In his book “The Irish Soccer Split,” Cormac Moore noted that just a few years after Northern Ireland exploded in 1968, there were concerted efforts to get the two football associations to join forces, with the idea of presenting a united front on an island that was bitterly divided.

Moore wrote that one of the most enthusiastic supporters of the idea was George Best, a Belfast Protestant and Manchester United legend who was arguably the most talented soccer player ever produced by the island of Ireland.

At the height of the Troubles, in 1973, a team of all stars from both the Republic and Northern Ireland took on Brazil, the greatest soccer nation in the world, in an exhibition match. The all-Ireland squad prevailed 4-3.

Moore described how a series of conferences in the 1970s ensued, aimed at bringing the two associations together.

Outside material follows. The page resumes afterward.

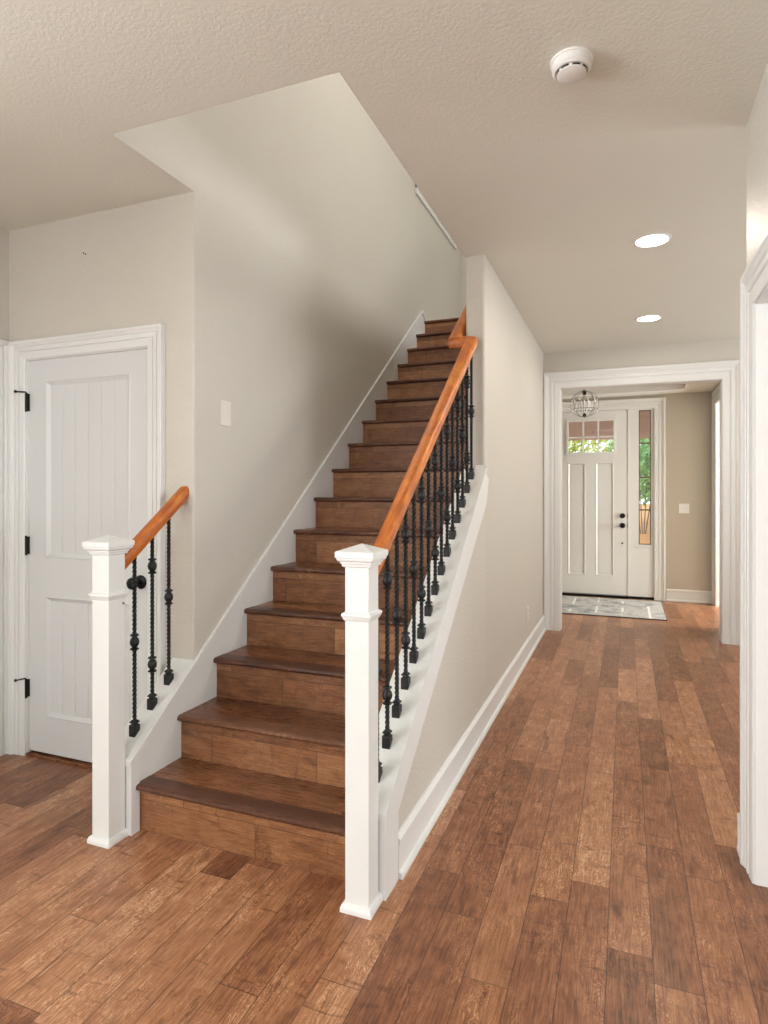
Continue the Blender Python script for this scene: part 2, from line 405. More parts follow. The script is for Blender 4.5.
def base_profile(bm, fn, u0, u1, h=0.15):
    prof = [(0, 0), (0.028, 0), (0.028, 0.012), (0.024, 0.02), (0.014, 0.024), (0.014, h-0.035), (0.019, h-0.03), (0.019, h-0.014), (0.010, h-0.004), (0.006, h), (0, h)]
    loft(bm, [[fn(u0, z, b) for b, z in prof], [fn(u1, z, b) for b, z in prof]])
bm = nb(); base_profile(bm, faceXp(XH), 2.03, YF)
struct('baseboard_hall', bm, M['trim'])
bm = nb(); base_profile(bm, faceY(YD), 0.477, ex)
struct('baseboard_entry', bm, M['trimw'])
bm = nb(); base_profile(bm, faceXm(XR), ry1+0.143, 2.635); base_profile(bm, faceYb(2.635), XR-0.028, 4.1)
base_profile(bm, faceXm(XR), -1.3, ry0-0.143)
struct('baseboard_right', bm, M['trim'])
bm = nb(); base_profile(bm, faceY(YC), DX1+0.094+0.001, XL-0.12); base_profile(bm, faceXp(XC), 0.6, ly0-0.11); 
struct('baseboard_left', bm, M['trim'])
bm = nb(); base_profile(bm, faceY(YF), ox1+0.157, 4.1); struct('baseboard_far', bm, M['trim'])

# ------------------------------------------------------------------ staircase
stair = thing('staircase', 'straight flight of dark brown plank stairs rising between greige wall and iron railing', 'staircase', (-1.34, Y0, 0))
riser_me = nose_me = None
sx0, sx1 = -1.816, XI
for i in range(16):
    yr = Y0 + i*RUN + 0.022
    z0, z1 = i*RISE, (i+1)*RISE
    lo = Vector((-1.34, yr, z0)) - Vector(stair.location)
    if i == 0:
        rb = wbox((sx0+1.34, sx1+1.34, 0, 0.018, 0, RISE-0.026)); r0 = obj('riser', rb, M['riser'], stair)
        tb = wbox((sx0+1.34, sx1+1.34, 0.014, RUN+0.002, RISE-0.026, RISE)); t0 = obj('tread', tb, M['tread'], stair)
        nbm = nb()
        prof = [(0.040, -0.024), (-0.006, -0.024), (-0.020, -0.0225), (-0.0255, -0.018), (-0.027, -0.012), (-0.0255, -0.005), (-0.020, -0.0005), (-0.010, 0.0015), (0.060, 0.0015), (0.060, -0.006)]
        loft(nbm, [[(sx0-0.003+1.34, y, z+RISE) for y, z in prof], [(sx1+1.34, y, z+RISE) for y, z in prof]])
        n0 = obj('nosing', nbm, M['nose'], t0, smooth=True)
        r, t, n = r0, t0, n0
    else:
        r = r0.copy(); t = t0.copy(); n = n0.copy()
        for q in (r, t, n): C.objects.link(q)
        r.parent = stair; t.parent = stair; n.parent = t
    r.location = lo; t.location = lo
# soffit body under the flight so that it is solid
bm = nb(); prism_yz(bm, XL+0.006, XI-0.001, [(Y0+0.08, 0.0), (5.75, 0.0), (5.75, 15*RISE-0.04), (Y0+15*RUN+0.022, 15*RISE-0.04), (Y0+0.08, 0.01)])
obj('carriage', local(bm, stair), M['dark'], stair)

# skirt board on the left, running down over the stub wall
skz = lambda y: 0.585 + 0.745*(y-2.29)
SE = 5.66
bm = nb(); prism_yz(bm, XL+0.0005, XL+0.016-0.012, [(1.925, 0), (5.9, 0.2), (5.9, skz(SE)-0.17), (SE, skz(SE)), (1.925, skz(1.925))])
struct('trim_15', bm, M['trim'])
def sloped_bar(bm, x0, x1, ya, yb, zf_, lo, hi):
    loft(bm, [[(x0, y, zf_(y)+lo), (x1, y, zf_(y)+lo), (x1, y, zf_(y)+hi), (x0, y, zf_(y)+hi)] for y in (ya, yb)])
bm = nb()
sloped_bar(bm, XL-0.001, XL+0.015, YC, SE, skz, -0.028, 0.0)
loft(bm, [[(XL-0.001, SE, skz(SE)-0.03), (XL+0.015, SE, skz(SE)-0.03), (XL+0.015, SE, skz(SE)), (XL-0.001, SE, skz(SE))],
          [(XL-0.001, SE+0.2, skz(SE)-0.16), (XL+0.015, SE+0.2, skz(SE)-0.16), (XL+0.015, SE+0.2, skz(SE)-0.135), (XL-0.001, SE+0.2, skz(SE)-0.135)]])
struct('trim_16', bm, M['trim'])
# stub wall at the foot of the flight (left) with its flat white cap
bm = nb(); prism_yz(bm, -1.925, -1.822, [(1.912, 0), (YC, 0), (YC, skz(YC)-0.022), (1.912, skz(1.912)-0.022)])
struct('wall_stub', bm, M['trim'])
bm = nb(); sloped_bar(bm, -1.938, -1.805, 1.8985, YC, skz, -0.022, 0.0)
prism_yz(bm, -1.86, -1.807, [(1.903, 0), (1.948, 0), (1.948, skz(1.948)-0.008), (1.903, skz(1.903)-0.008)])
struct('trim_17', bm, M['trim'])

# knee wall trim on the right: cap, apron, end boards
bm = nb()
sloped_bar(bm, XI-0.012, -0.7345, 1.899, YE-0.045, capz, -0.022, 0.0)
sloped_bar(bm, -0.80, -0.7345, YE-0.046, YE+0.0, capz, -0.022, 0.0)
struct('trim_18', bm, M['trim'])
bm = nb()
apz = lambda y: 0.232 + 0.755*(y-2.021)
A = [(1.905, 0), (2.028, 0), (2.028, 0.236), (3.500, 1.285), (3.562, 1.425), (YE-0.045, capz(YE-0.045)-0.004), (1.905, capz(1.905)-0.004)]
prism_yz(bm, XH, -0.737, A)
prism_yz(bm, -0.852, -0.7502, [(1.905, 0), (1.935, 0), (1.935, capz(1.93)-0.02), (1.905, capz(1.905)-0.02)])
struct('trim_19', bm, M['trim'])
bm = nb(); sloped_bar(bm, XI-0.011, XI, 1.93, YE-0.01, capz, -0.30, -0.015)
struct('trim_20', bm, M['trim'])

# ------------------------------------------------------------------ railings
def newel(parent, x0, x1, y0, y1):
    cx, cy = (x0+x1)/2, (y0+y1)/2; hw_ = (x1-x0)/2
    def sq(bm, h, z): return [(cx-h, cy-h, z), (cx+h, cy-h, z), (cx+h, cy+h, z), (cx-h, cy+h, z)]
    bm = nb(); loft(bm, [sq(bm, hw_, 0), sq(bm, hw_, 1.125)])
    po = obj('newel_post', local(bm, parent), M['trim'], parent, bevel=0.002)
    bm = nb(); loft(bm, [sq(bm, hw_+h, z) for h, z in ((0.0, 1.108), (0.007, 1.111), (0.008, 1.119), (0.012, 1.121), (0.012, 1.126), (0.019, 1.130), (0.021, 1.134), (0.021, 1.139), (0.025, 1.141), (0.025, 1.157), (0.023, 1.160), (-hw_+0.002, 1.182))])
    obj('post_cap', bm, M['trim'], po)
    bm = nb(); loft(bm, [sq(bm, hw_+h, z) for h, z in ((0.0, 0.935), (0.003, 0.938), (0.008, 0.949), (0.010, 0.953), (0.009, 0.959), (0.002, 0.963), (0.0, 0.965))])
    obj('collar', bm, M['trim'], po)
    bm = nb(); loft(bm, [sq(bm, hw_+h, z) for h, z in ((0.013, 0.0), (0.013, 0.012), (0.008, 0.024), (0.0, 0.028))])
    obj('base_moulding', bm, M['trim'], po)
    for ch in po.children: ch.data.transform(Matrix.Translation(-parent.location)); 
    return po

def baluster(parent, x, y, z, slope, kind, length=0.772):
    """twisted square bar; knuckles are lathed children"""
    key = 'bar'
    loc = Vector((x, y, z)) - parent.location
    if 'bar' not in CACHE:
        bm = nb(); rings = []; n = 270; hw_ = 0.0061
        for i in range(n+1):
            zz = 0.01 + (length-0.01)*i/n
            a = 0 if zz < 0.05 else (zz-0.05)/0.018*PI/2
            rings.append([(hw_*1.414*math.cos(a+PI/4+k*PI/2), hw_*1.414*math.sin(a+PI/4+k*PI/2), zz) for k in range(4)])
        loft(bm, rings); CACHE['bar'] = obj('baluster', bm, M['iron'], parent)
        bm = nb()
        lathe(bm, [(0.008, -0.036), (0.0095, -0.034), (0.017, -0.031), (0.018, -0.027), (0.010, -0.022), (0.011, -0.019), (0.0165, -0.012), (0.0195, 0), (0.0165, 0.012), (0.011, 0.019), (0.010, 0.022), (0.018, 0.027), (0.017, 0.031), (0.0095, 0.034), (0.008, 0.036)], 16)
        CACHE['knuckle'] = obj('knuckle', bm, M['iron'], CACHE['bar'], smooth=True)
        bm = nb(); h = 0.0150
        def ring(h, z, s=0): return [(a*h, b*h, z+s*b*h) for a, b in ((-1,-1),(1,-1),(1,1),(-1,1))]
        loft(bm, [ring(h, -0.001, slope), ring(h, 0.033), ring(h*0.9, 0.036), ring(0.0095, 0.038), ring(0.0095, 0.042), ring(0.0145, 0.045), ring(0.0145, 0.048), ring(0.009, 0.054), ring(0.008, 0.056)])
        CACHE['shoe'] = obj('shoe', bm, M['iron'], CACHE['bar'])
        b, kk, sh = CACHE['bar'], CACHE['knuckle'], CACHE['shoe']; first = True
    else:
        b = CACHE['bar'].copy(); C.objects.link(b); b.parent = parent
        kk = CACHE['knuckle'].copy(); C.objects.link(kk); kk.parent = b
        sh = CACHE['shoe'].copy(); C.objects.link(sh); sh.parent = b
    b.location = loc
    if kind == 1: kk.location = (0, 0, 0.374)
    else:
        kk.location = (0, 0, 0.180)
        k2 = kk.copy(); C.objects.link(k2); k2.parent = b; k2.location = (0, 0, 0.598)
    return b
CACHE = {}
RP = [(-.018, 0), (-.021, .010), (-.0265, .018), (-.0275, .040), (-.021, .056), (-.014, .060), (.014, .060), (.021, .056), (.0275, .040), (.0265, .018), (.021, .010), (.018, 0)]
railz = lambda y: 1.036 + 0.757*(y-1.912)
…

Alas, the violence and political infighting in the wider society made that impossible.

When I lived in Ireland, I had a chat at the Horseshoe Bar in the Shelbourne Hotel in Dublin with Eamon Dunphy, a former Republic of Ireland player and one of the nation’s preeminent soccer pundits.

Dunphy believed that had the associations managed to merge in the 1970s, the resulting team, led by Best and other Irish players like Liam Brady and Johnny Giles, could have been one of the best teams in Europe.

More important, he said, it would have given the working classes in the North who were doing all the fighting and dying something to coalesce around, a common ground where there was none.

“It was a massive lost opportunity,” Dunphy said.

After the Good Friday Agreement, Chris Patten, the last British governor of Hong Kong, was appointed to create a new police force that would be more representative of the population and accepted by Irish nationalists and British loyalists.

It was a steep order. During an interview, I asked Patten why the British and Irish governments didn’t insist on the merger of the two soccer federations as part of the peace process.

“It won’t happen,” Patten said flatly. He said creating a police force that was acceptable to both nationalists and loyalists would be easier than creating an all-island soccer team.

In particular, he said, loyalists would see ending the Northern Ireland team as yet another erasure of their identity.

Most sports have all-Ireland teams for international competition. Ireland’s boxers have punched above their weight in international competitions.

The best example of exploiting all-island talent is Ireland’s rugby team, which is consistently ranked as one of the top squads in the world.

Ireland’s success in rugby is a point of pride on both sides of the border, but rugby in Ireland is a mostly middle-class sport.

In working-class sections of Belfast, where the bulk of those involved in paramilitary activity hailed from, soccer was just another thing for the island to be divided over.

At the Felons Club, a social club in West Belfast, Catholic nationalists supported Celtic, the Glasgow-based soccer team in the Scottish Premiership. In another section of West Belfast, Protestant loyalists at a club on the Shankill Road supported Rangers, Celtic’s bitter rivals.

Martin O’Neill, who has the unique perspective of having been the captain of a Northern Ireland team and later manager of a Republic of Ireland squad, doubts that joining the two teams now would produce an overnight European powerhouse, as the two teams are similarly built and talented but frequently fail to qualify for the World Cup and European championships.

But he told The Irish News that had the two sides joined forces back in the 1970s, as George Best advocated, or the 1980s, when both teams were very good and possessed different but complimentary strengths, they would have produced teams that could have progressed deep into the European and World Cup tournaments.

And it would have produced a team that young people all over the island would aspire to play for and, at the very least, cheer for.

Either way, it was a lost opportunity, the unifying power of soccer left untapped on an island that could use a good stiff drink of harmony.